George Wein


George Wein is an American jazz promoter, pianist, and producer and is considered one of the most famous jazz impresarios in jazz history". He is the founder of what is probably the best-known jazz festival in the United States, the Newport Jazz Festival, which is held every summer in Newport, Rhode Island. He also co-founded the Newport Folk Festival with Peter Seeger and Theodore Bikel and was instrumental in the founding of the New Orleans Jazz and Heritage Festival.

Life

The son of Jewish parents, Wein was born in Boston, Massachusetts, United States, in 1925. Wein was a jazz pianist in his youth. He graduated from Newton High School and attended Boston University, where he led a small group which played professionally around Boston. After serving in the U.S. Army during World War II, he graduated from Boston University's College of Liberal Arts in 1950. During the same year, he opened the Storyville jazz club and established the Storyville record label. He also began to teach a course at Boston University on the history of jazz.
In 1954, Louis and Elaine Lorillard invited Wein to organize a festival in their hometown of Newport, Rhode Island, with funding to be provided by them; the festival was the first outdoor jazz festival in the United States and became an annual tradition in Newport. Wein was subsequently instrumental in the founding of a number of festivals in other cities, including the New Orleans Jazz & Heritage Festival and the Playboy Jazz Festival in Los Angeles, and established the Newport Folk Festival. In the 1960s he set up Festival Productions, a company dedicated to promoting large-scale jazz events.
George Wein married Joyce Alexander in 1959.
Wein pioneered the idea of corporate sponsorship for his events. His Schlitz Salute to Jazz and Kool Jazz Festival were the first jazz events to put sponsors in the title: Schlitz beer and Kool cigarettes.
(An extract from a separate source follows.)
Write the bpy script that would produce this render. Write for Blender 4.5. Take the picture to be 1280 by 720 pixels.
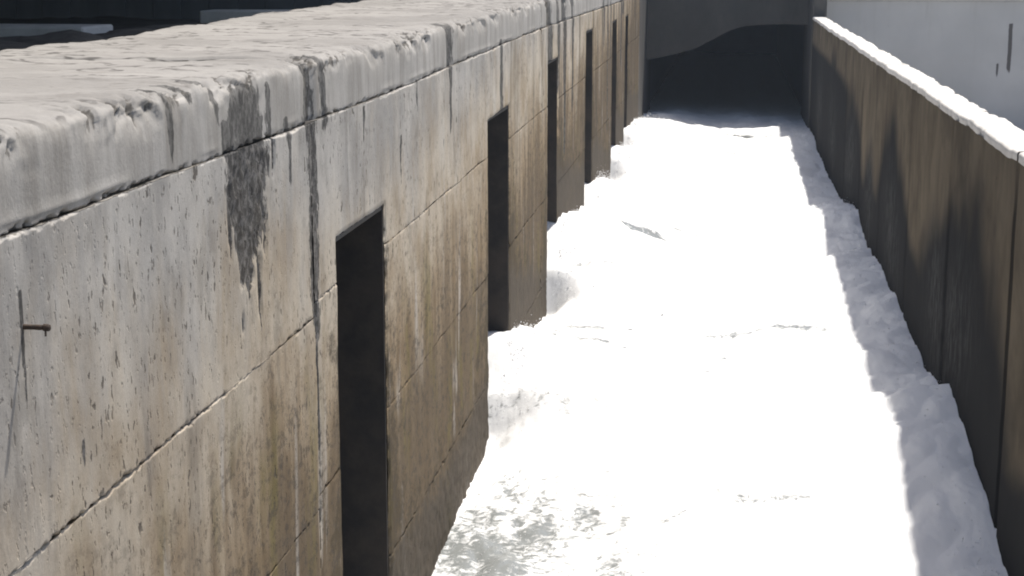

Festival Productions organizes the JVC Jazz Festival at Newport and JVC Jazz Festivals in New York City, Los Angeles, Chicago, Paris, Warsaw, and Tokyo. Other title sponsors of Festival Productions events include Mellon Bank, Essence magazine, Verizon, Ben & Jerry's, and Dunkin' Donuts.
On June 25, 2019, The New York Times Magazine listed George Wein among hundreds of artists whose material was reportedly destroyed in the 2008 Universal fire.

Awards

Wein has received a wide array of honors for his work with jazz concerts. He received the Patron of the Arts Award from the Studio Museum of Harlem in 1995, and in 2004 was recognized with an Impact Award from the AARP. He was decorated with France's Légion d'honneur and appointed a Commandeur de L'Ordre des Arts et Lettres by the French government. He has been honored at the White House by two American presidents, Jimmy Carter in 1978 and Bill Clinton in 1993. In 2005 he was named a "Jazz Master" by the National Endowment for the Arts. His autobiography, Myself Among Others: A Life in Music was singled out as 2004's best book about jazz by the Jazz Journalists Association. Wein has received honorary degrees from the Berklee College of Music and Rhode Island College of Music, and is a lifetime Honorary Trustee of Carnegie Hall.
Wein is a distinguished member of the Board of Directors Advisory committee of the Jazz Foundation of America. He has also performed and presented at the Jazz Foundation's benefit concert "A Great Night in Harlem". He presented the Saint of Jazz award to Harry Elias of JVC America in 2002.

Personal life

In 1959, Wein married to Joyce Alexander, a gentile of African American descent. The couple established The George and Joyce Wein Collection of African-American Art.